Essa é uma ideia encantadora. A fé que professamos não se reduz nem se limita ao âmbito das práticas devocionais, da paróquia ou da sacristia. A Encíclica diz que “a fé é um bem para todos, um bem comum: a sua luz não ilumina apenas o âmbito da Igreja nem serve somente para construir uma cidade eterna no além, mas ajuda também a construir as nossas sociedades de modo que caminhem para um futuro de esperança.”
Esse é o ponto que mais me atrai nesse capítulo IV da Lumen Fidei: a fé é um bem que pertence ao gênero humano, que constrói a cidade humana, que alimenta a esperança de um futuro melhor, que nos tira da paralisia do medo e nos lança à frente e adiante. Meu irmão: não é apenas a estátua do Cristo Redentor que é patrimônio universal. Minha irmã: sua fé também é patrimônio universal. Quando perguntarem se você acredita em Deus, diga Sim, mas diga com sublime orgulho de pertencer a um número muito seleto de pessoas que também acredita na bondade das pessoas, no futuro do mundo, na honestidade dos projetos humanos, na proposta da política como arte de convivência, na proposta da ciência como arte de sustentabilidade, na proposta da criação como cenário onde encontrar a Face do Criador. E, sobretudo, na proposta da fé como meio de juntar todos os pontos soltos e costurar o tecido das relações humanas como a túnica inconsútil do Senhor. “As mãos da fé levantam-se para o céu, mas fazem-no ao mesmo tempo em que edificam, na caridade, uma cidade construída sobre relações que têm como alicerce o amor de Deus”. Será que é preciso dizer mais?
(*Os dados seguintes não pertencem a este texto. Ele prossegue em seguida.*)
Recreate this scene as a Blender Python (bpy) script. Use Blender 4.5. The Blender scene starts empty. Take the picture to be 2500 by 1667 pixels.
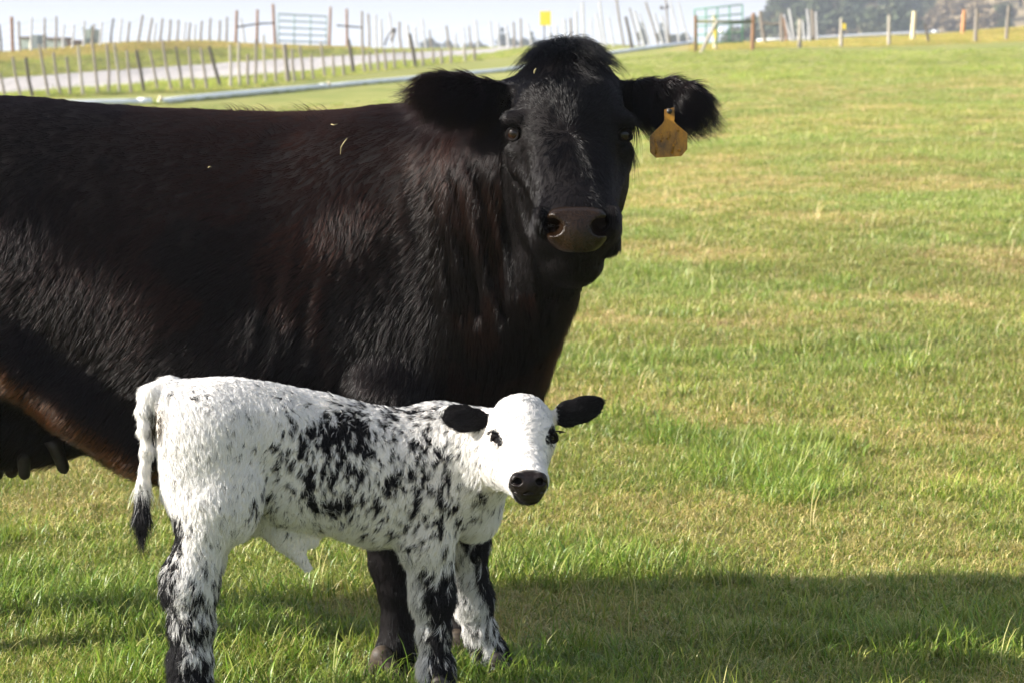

O restante do capítulo é muito rico. Vai falar da fé nas relações familiares e da fé como âncora nos sofrimentos da vida. Termino com um último pensamento desse capítulo, onde, mais uma vez, o Papa Francisco demonstra uma capacidade imensa em lidar com os conceitos e as palavras que tentam defini-los. “Unida à fé e à caridade, a esperança projeta-nos para um futuro certo, que se coloca numa perspectiva diferente relativamente às propostas ilusórias dos ídolos do mundo, mas que dá novo impulso e nova força à vida de todos os dias. Não deixemos que nos roubem a esperança, nem permitamos que esta seja anulada por soluções e propostas imediatas que nos bloqueiam no caminho, que ‘fragmentam’ o tempo transformando-o em espaço. O tempo é sempre superior ao espaço: o espaço cristaliza os processos, ao passo que o tempo projeta para o futuro e impele a caminhar na esperança”.
Caminhemos com fé, esperança e caridade neste Novo Ano que começa!